Новая эротичность облика достигалась в первую очередь благодаря игре просвечивающих поверхностей в «нагой моде»: нижнее белье заменялось трико телесного цвета, а порой прозрачные газовые туалеты надевались прямо на обнаженное тело. Чтобы создать эффект «мокрой ткани», женщины слегка увлажняли наряды перед балом, так что прилипающая к телу туника ясно обрисовывала фигуру, как у Ники Самофракийской. Подобный прием, по свидетельству Винкельмана, был в ходу у античных скульпторов: «Греческая драпировка выполнялась в большинстве случаев с тонких и влажных одеяний, которые, следовательно, как известно художникам, плотно облегают кожу и тело и позволяют видеть его наготу»[211]
. В Новое время эти рискованные игры, разумеется, давали повод для сравнительных рассуждений о нравах. «Спартанские женщины были более надежно защищены от нескромных взоров общественным мнением, чем некоторые английские леди, облаченные в мокрые одежды», – замечает проницательный мистер Персиваль, герой романа «Белинда» (1801)[212]. В странах с прохладным климатом, например в России, подобные дамские экзерсисы нередко приводили к простудам даже со смертельным исходом, но страсть к новой моде оказалась сильнее: «Не страшась ужасов зимы, они были в полупрозрачных платьях, кои плотно охватывали гибкий стан и верно обрисовывали прелестные формы; поистине казалось, что легкокрылые психеи порхают на паркете»[213].Особое значение для эстетического восприятия имел тот факт, что туника была практически лишена отделки: «подол оторачивали простой каймой, не допускалось ни бахромы, ни развевающихся концов пояса, ни богатой вышивки»[214]
. Как замечает А.Холландер, белое платье не только создавало иллюзию классической чистоты, но и дышало интенсивной эротикой[215]. Светлые оттенки и четкая графичность формы позволяли зрителю сосредоточиться на красоте фигуры и индивидуальности женщины, что подчеркивалось к тому же естественной вольностью манер. В толпе психей даму сердца выбирали не по тунике – напротив, туника как бы становилась невидимой, а наружу выступала та самая «непроизвольная, живая и теплая» сущность женщины, отмеченная Каролиной де ла Мотт Фуке.В мужской моде в тот период прослеживаются аналогичные тенденции: появляются панталоны в обтяжку, обрисовывающие ноги и создающие удлиненный силуэт взамен грушевидного, исчезают парики – под знаком возрождения классики телесность обретает новые права в культуре.
Общая ориентация эпохи на античность, однако, была в значительной мере условной. Это было подражание тому эстетическому образу античности, который сформировался после раскопок Помпеи и Геркуланума и статей Винкельмана[216]
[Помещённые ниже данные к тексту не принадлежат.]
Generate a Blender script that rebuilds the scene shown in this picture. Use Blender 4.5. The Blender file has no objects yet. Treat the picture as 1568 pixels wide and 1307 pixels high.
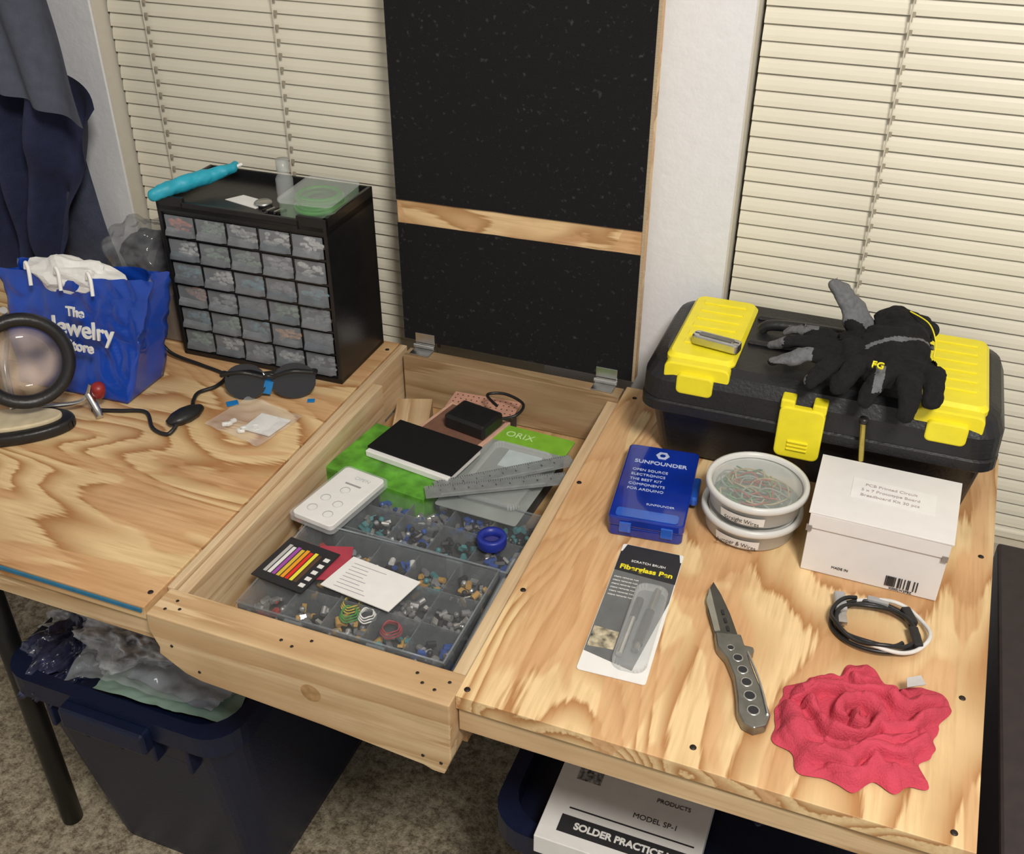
import bpy, bmesh, math, random
from mathutils import Vector, Matrix, noise
random.seed(7)
S=bpy.context.scene
S.view_settings.view_transform='Standard'
COL=S.collection
pi=math.pi
# ---------------------------------------------------------------- materials
MC={}
def nn(nt,t,**k):
    n=nt.nodes.new(t)
    for a,b in k.items(): setattr(n,a,b)
    return n
def mat(name,col,rough=.5,metal=0,var=.12,scale=60,bump=0,bscale=200,alpha=1,coat=0,sheen=0,stretch=(1,1,1),lo=.3,hi=.7,c2=None,det=4,spec=.5):
    if name in MC: return MC[name]
    m=bpy.data.materials.new(name); m.use_nodes=True; nt=m.node_tree
    p=nt.nodes["Principled BSDF"]
    tc=nn(nt,"ShaderNodeTexCoord"); mp=nn(nt,"ShaderNodeMapping"); mp.inputs["Scale"].default_value=stretch
    nt.links.new(tc.outputs["Object"],mp.inputs[0])
    no=nn(nt,"ShaderNodeTexNoise"); no.inputs["Scale"].default_value=scale; no.inputs["Detail"].default_value=det
    nt.links.new(mp.outputs[0],no.inputs["Vector"])
    r=nn(nt,"ShaderNodeValToRGB")
    r.color_ramp.elements[0].position=lo; r.color_ramp.elements[1].position=hi
    r.color_ramp.elements[0].color=tuple(c*(1-var) for c in col)+(1,)
    r.color_ramp.elements[1].color=(tuple(min(1,c*(1+var)) for c in col) if c2 is None else c2)+(1,)
    nt.links.new(no.outputs["Fac"],r.inputs[0]); nt.links.new(r.outputs[0],p.inputs["Base Color"])
    p.inputs["Roughness"].default_value=rough; p.inputs["Metallic"].default_value=metal
    p.inputs["Alpha"].default_value=alpha; p.inputs["Coat Weight"].default_value=coat
    p.inputs["Sheen Weight"].default_value=sheen; p.inputs["Specular IOR Level"].default_value=spec
    if bump:
        b=nn(nt,"ShaderNodeBump"); b.inputs["Strength"].default_value=bump; b.inputs["Distance"].default_value=.002
        n2=nn(nt,"ShaderNodeTexNoise"); n2.inputs["Scale"].default_value=bscale; n2.inputs["Detail"].default_value=3
        nt.links.new(mp.outputs[0],n2.inputs["Vector"]); nt.links.new(n2.outputs["Fac"],b.inputs["Height"])
        nt.links.new(b.outputs[0],p.inputs["Normal"])
    MC[name]=m; return m
def plywood(name,along,off,light=(.82,.60,.33),tan=(.46,.22,.08),rings=9,cross=6.5,al=1.5,contrast=1.0,det=2.0):
    m=bpy.data.materials.new(name); m.use_nodes=True; nt=m.node_tree; L=nt.links.new
    p=nt.nodes["Principled BSDF"]; p.inputs["Roughness"].default_value=.5
    tc=nn(nt,"ShaderNodeTexCoord"); mp=nn(nt,"ShaderNodeMapping")
    mp.inputs["Scale"].default_value={'X':(al,cross,cross),'Y':(cross,al,cross)}[along]
    mp.inputs["Location"].default_value=off
    L(tc.outputs["Object"],mp.inputs[0])
    n1=nn(nt,"ShaderNodeTexNoise"); n1.inputs["Scale"].default_value=.75; n1.inputs["Detail"].default_value=det
    n1.inputs["Roughness"].default_value=.42; n1.inputs["Distortion"].default_value=.55
    L(mp.outputs[0],n1.inputs["Vector"])
    mp2=nn(nt,"ShaderNodeMapping"); mp2.inputs["Scale"].default_value={'X':(14,220,220),'Y':(220,14,220)}[along]
    L(tc.outputs["Object"],mp2.inputs[0])
    n2=nn(nt,"ShaderNodeTexNoise"); n2.inputs["Scale"].default_value=1; n2.inputs["Detail"].default_value=3
    L(mp2.outputs[0],n2.inputs["Vector"])
    mu=nn(nt,"ShaderNodeMath",operation='MULTIPLY'); mu.inputs[1].default_value=rings*2.2; L(n1.outputs["Fac"],mu.inputs[0])
    a=nn(nt,"ShaderNodeMath",operation='MULTIPLY_ADD'); L(n2.outputs["Fac"],a.inputs[0]); a.inputs[1].default_value=.45; L(mu.outputs[0],a.inputs[2])
    fr=nn(nt,"ShaderNodeMath",operation='FRACT'); L(a.outputs[0],fr.inputs[0])
    r=nn(nt,"ShaderNodeValToRGB"); e=r.color_ramp.elements
    mid=tuple(light[i]*.5+tan[i]*.5 for i in range(3))
    e[0].position=0; e[0].color=light+(1,)
    e[1].position=1; e[1].color=light+(1,)
    x=e.new(.28); x.color=light+(1,)
    x=e.new(.58); x.color=mid+(1,)
    x=e.new(.82); x.color=tan+(1,)
    x=e.new(.94); x.color=light+(1,)
    L(fr.outputs[0],r.inputs[0])
    n3=nn(nt,"ShaderNodeTexNoise"); n3.inputs["Scale"].default_value=1.2; n3.inputs["Detail"].default_value=2.5; n3.inputs["Distortion"].default_value=1.4
    L(mp.outputs[0],n3.inputs["Vector"])
    r3=nn(nt,"ShaderNodeValToRGB"); r3.color_ramp.elements[0].position=.495; r3.color_ramp.elements[1].position=.52
    r3.color_ramp.elements[0].color=(0,0,0,1); r3.color_ramp.elements[1].color=(.78*contrast,)*3+(1,)
    L(n3.outputs["Fac"],r3.inputs[0])
    mx=nn(nt,"ShaderNodeMix",data_type='RGBA',blend_type='MIX'); L(r3.outputs[0],mx.inputs["Factor"])
    L(r.outputs[0],mx.inputs["A"]); mx.inputs["B"].default_value=(mid[0]*1.04,mid[1]*.95,mid[2]*.95,1)
    r4=nn(nt,"ShaderNodeValToRGB"); r4.color_ramp.elements[0].color=(.84,.80,.74,1); r4.color_ramp.elements[1].color=(1,1,1,1)
    r4.color_ramp.elements[0].position=.3; r4.color_ramp.elements[1].position=.6
    L(n2.outputs["Fac"],r4.inputs[0])
    mx2=nn(nt,"ShaderNodeMix",data_type='RGBA',blend_type='MULTIPLY'); mx2.inputs["Factor"].default_value=1
    L(mx.outputs["Result"],mx2.inputs["A"]); L(r4.outputs[0],mx2.inputs["B"])
    # light grime
    n5=nn(nt,"ShaderNodeTexNoise"); n5.inputs["Scale"].default_value=6; n5.inputs["Detail"].default_value=6
    L(tc.outputs["Object"],n5.inputs["Vector"])
    r5=nn(nt,"ShaderNodeValToRGB"); r5.color_ramp.elements[0].color=(.84,.81,.78,1); r5.color_ramp.elements[1].color=(1,1,1,1)
    r5.color_ramp.elements[0].position=.32; r5.color_ramp.elements[1].position=.55
    L(n5.outputs["Fac"],r5.inputs[0])
    mx3=nn(nt,"ShaderNodeMix",data_type='RGBA',blend_type='MULTIPLY'); mx3.inputs["Factor"].default_value=1
    L(mx2.outputs["Result"],mx3.inputs["A"]); L(r5.outputs[0],mx3.inputs["B"])
    L(mx3.outputs["Result"],p.inputs["Base Color"])
    return m
def carpet():
    m=bpy.data.materials.new("carpet"); m.use_nodes=True; nt=m.node_tree; L=nt.links.new
    p=nt.nodes["Principled BSDF"]; p.inputs["Roughness"].default_value=1
    tc=nn(nt,"ShaderNodeTexCoord")
    n=nn(nt,"ShaderNodeTexNoise"); n.inputs["Scale"].default_value=70; n.inputs["Detail"].default_value=5; n.inputs["Roughness"].default_value=.8
    L(tc.outputs["Object"],n.inputs["Vector"])
    r=nn(nt,"ShaderNodeValToRGB"); e=r.color_ramp.elements
    e[0].position=.38; e[0].color=(.16,.125,.08,1); e[1].position=.64; e[1].color=(.62,.55,.40,1)
    x=e.new(.5); x.color=(.39,.33,.23,1)
    L(n.outputs["Fac"],r.inputs[0]); L(r.outputs[0],p.inputs["Base Color"])
    b=nn(nt,"ShaderNodeBump"); b.inputs["Strength"].default_value=.8; b.inputs["Distance"].default_value=.01
    L(n.outputs["Fac"],b.inputs["Height"]); L(b.outputs[0],p.inputs["Normal"])
    return m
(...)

. Реальная же античная одежда, как теперь известно, была несколько иной, нежели то представлялось любительницам «нагой моды». Она, во-первых, была преимущественно бесшовной, и оттого ценилось искусство красиво задрапироваться, заколов на плече материю пряжкой-фибулой; и, во-вторых, античные туники вовсе не обязательно были белыми, какими при раскопках выходили на свет божий статуи, столетиями пролежавшие в земле. Так что женщины XVIII–XIX веков подражали не настоящим древним гречанкам или римлянкам, а именно статуям.Именно статуарность эстетически обеспечивала легкость идеализации женских образов, их богатый аллегорический потенциал: дама в тунике могла олицетворять и Свободу, и поэтическую Музу, и трагическую Любовь, будучи универсальным символом Возвышенного.
Однако уже в эпоху романтизма наметился конфликт между двумя эстетическими полюсами – Возвышенным и Готикой[217]
. Их конфликт породил две конкурентные модели телесности, которые, конечно же, сказались в двойственной символике женской красоты – налет холодной абстрактности в образе женщины-статуи в контрасте с эротической теплотой. Это нашло свое отражение в мотиве оживающей статуи, очень распространенном в литературе того времени, – вспомним лишь «Венеру Илльскую» Мериме или «Мраморную статую» Эйхендорфа[218]. Такой мотив, порой трактуемый как пробуждение языческой чувственности под покровом повседневного рационализма, приобрел отчетливые готические обертоны в позднем романтизме. Антитеза смертного холода и жизненного тепла позволяет возвести его к архетипическому сюжету о «ночном госте»[219]: в мерцающей полупрозрачности женских форм культура начинает различать призрак смерти и суеверно принимать предосторожности против опасности.